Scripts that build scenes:
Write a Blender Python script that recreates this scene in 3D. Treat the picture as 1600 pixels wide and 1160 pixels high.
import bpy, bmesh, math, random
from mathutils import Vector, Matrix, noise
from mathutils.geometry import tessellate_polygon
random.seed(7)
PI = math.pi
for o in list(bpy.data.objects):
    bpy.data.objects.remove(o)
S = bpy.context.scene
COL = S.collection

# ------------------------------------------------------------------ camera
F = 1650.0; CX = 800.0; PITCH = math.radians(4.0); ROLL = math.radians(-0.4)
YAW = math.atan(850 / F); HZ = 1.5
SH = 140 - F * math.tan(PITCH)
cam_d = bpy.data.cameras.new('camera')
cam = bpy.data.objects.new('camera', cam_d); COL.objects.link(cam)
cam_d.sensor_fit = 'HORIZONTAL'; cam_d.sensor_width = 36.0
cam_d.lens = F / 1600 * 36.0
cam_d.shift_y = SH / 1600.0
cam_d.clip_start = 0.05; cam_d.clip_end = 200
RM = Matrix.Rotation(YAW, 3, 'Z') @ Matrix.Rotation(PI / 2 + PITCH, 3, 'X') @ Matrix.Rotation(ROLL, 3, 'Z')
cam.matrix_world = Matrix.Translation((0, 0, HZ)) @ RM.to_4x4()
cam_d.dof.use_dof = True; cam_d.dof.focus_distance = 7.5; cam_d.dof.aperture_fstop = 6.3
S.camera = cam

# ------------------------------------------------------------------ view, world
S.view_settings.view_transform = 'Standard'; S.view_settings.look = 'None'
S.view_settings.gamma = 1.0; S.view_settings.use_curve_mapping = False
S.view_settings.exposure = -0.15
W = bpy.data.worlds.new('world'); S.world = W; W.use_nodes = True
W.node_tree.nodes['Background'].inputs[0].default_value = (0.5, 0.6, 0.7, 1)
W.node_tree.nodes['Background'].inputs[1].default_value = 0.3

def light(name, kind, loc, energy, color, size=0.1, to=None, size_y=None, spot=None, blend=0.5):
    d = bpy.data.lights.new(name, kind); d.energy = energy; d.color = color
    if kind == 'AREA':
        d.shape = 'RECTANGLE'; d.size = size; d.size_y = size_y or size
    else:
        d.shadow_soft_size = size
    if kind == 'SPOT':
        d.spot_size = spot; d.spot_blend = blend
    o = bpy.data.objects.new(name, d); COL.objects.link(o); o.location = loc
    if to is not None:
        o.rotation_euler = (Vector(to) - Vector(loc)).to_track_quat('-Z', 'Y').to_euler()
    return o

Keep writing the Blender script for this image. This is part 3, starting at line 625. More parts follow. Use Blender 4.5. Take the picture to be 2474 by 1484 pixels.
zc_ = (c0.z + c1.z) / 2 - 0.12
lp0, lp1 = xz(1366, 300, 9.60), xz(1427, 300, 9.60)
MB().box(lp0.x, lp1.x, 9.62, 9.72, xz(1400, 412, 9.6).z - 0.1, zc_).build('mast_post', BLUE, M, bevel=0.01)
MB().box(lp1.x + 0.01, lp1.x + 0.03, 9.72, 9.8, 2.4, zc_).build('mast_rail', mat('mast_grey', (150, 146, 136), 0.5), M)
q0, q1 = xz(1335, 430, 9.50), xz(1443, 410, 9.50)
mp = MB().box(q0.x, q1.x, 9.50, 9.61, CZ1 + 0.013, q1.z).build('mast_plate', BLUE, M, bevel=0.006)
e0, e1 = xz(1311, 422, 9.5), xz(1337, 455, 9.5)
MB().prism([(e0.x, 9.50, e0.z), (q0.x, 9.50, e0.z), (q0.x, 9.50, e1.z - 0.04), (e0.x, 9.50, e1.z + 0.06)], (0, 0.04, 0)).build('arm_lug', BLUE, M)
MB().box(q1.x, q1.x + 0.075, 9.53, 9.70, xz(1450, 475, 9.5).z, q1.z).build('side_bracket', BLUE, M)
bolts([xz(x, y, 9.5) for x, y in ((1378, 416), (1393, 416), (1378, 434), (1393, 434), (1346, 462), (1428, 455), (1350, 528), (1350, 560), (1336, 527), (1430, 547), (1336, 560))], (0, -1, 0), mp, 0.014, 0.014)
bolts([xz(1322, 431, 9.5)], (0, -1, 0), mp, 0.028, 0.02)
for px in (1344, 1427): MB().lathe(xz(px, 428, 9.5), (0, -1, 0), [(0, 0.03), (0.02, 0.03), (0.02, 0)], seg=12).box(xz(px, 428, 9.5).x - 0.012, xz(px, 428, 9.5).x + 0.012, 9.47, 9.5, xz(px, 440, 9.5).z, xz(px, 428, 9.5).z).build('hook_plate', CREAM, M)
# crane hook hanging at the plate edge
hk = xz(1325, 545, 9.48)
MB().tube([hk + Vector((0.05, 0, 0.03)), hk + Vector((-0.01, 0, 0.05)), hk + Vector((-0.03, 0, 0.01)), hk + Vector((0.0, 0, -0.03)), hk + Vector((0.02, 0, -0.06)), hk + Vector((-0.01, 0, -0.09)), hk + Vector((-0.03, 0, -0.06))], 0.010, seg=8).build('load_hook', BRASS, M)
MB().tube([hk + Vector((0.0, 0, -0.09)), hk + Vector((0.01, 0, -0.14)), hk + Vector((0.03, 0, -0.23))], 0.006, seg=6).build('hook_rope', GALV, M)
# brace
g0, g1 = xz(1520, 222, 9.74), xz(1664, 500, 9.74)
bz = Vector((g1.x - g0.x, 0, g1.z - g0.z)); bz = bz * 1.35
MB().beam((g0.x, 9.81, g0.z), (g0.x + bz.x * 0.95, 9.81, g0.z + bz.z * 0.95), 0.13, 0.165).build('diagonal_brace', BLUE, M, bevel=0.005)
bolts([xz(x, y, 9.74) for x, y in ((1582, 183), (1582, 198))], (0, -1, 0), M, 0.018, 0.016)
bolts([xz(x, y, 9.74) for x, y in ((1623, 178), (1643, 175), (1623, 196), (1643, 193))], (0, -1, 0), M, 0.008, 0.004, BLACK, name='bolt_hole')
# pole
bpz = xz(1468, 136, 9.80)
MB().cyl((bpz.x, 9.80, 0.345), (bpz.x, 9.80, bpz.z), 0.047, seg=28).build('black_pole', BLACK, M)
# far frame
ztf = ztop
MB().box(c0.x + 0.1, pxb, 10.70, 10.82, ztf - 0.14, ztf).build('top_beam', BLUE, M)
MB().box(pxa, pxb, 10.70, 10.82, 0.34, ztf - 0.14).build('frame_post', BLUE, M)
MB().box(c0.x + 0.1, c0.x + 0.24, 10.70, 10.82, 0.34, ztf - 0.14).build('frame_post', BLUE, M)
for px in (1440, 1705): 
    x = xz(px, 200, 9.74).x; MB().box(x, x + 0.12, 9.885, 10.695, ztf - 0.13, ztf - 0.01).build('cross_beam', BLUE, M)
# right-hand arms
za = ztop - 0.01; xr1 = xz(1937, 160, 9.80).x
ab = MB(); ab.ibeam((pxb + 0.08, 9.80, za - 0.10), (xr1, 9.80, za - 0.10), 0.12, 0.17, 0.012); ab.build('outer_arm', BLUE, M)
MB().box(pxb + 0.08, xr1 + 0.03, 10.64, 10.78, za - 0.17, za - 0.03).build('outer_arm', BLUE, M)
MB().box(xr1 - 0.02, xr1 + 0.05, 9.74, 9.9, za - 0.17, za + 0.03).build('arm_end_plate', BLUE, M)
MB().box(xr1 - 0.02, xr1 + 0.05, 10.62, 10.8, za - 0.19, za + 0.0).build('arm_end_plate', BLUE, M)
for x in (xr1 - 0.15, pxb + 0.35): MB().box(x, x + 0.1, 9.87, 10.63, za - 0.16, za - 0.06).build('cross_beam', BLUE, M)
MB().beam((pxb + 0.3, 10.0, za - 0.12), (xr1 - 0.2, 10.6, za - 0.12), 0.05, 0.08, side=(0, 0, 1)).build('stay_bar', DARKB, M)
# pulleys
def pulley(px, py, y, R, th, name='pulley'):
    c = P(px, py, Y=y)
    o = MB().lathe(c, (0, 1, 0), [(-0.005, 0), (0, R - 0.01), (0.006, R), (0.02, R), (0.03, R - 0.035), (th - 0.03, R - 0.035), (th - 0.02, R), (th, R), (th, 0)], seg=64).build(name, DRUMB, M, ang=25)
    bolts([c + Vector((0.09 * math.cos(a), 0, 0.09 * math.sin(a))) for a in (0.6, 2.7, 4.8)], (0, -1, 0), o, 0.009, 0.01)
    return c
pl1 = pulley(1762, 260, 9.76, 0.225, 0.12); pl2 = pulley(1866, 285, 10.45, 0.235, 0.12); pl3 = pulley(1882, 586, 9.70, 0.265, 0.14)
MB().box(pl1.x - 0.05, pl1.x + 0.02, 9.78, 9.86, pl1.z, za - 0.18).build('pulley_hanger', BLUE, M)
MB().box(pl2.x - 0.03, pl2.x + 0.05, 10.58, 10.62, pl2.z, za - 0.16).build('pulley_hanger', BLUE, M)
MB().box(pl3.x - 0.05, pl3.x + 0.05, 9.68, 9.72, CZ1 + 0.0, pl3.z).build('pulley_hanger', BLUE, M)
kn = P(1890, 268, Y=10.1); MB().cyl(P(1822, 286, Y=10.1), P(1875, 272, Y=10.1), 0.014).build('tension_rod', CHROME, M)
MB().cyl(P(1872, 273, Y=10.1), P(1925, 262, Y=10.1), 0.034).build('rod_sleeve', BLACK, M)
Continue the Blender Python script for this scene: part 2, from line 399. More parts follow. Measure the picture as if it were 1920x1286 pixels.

What is asked => Check each line of the data above for the word "part" and say how many lines have it. Give the number alone.

Problem solution => 2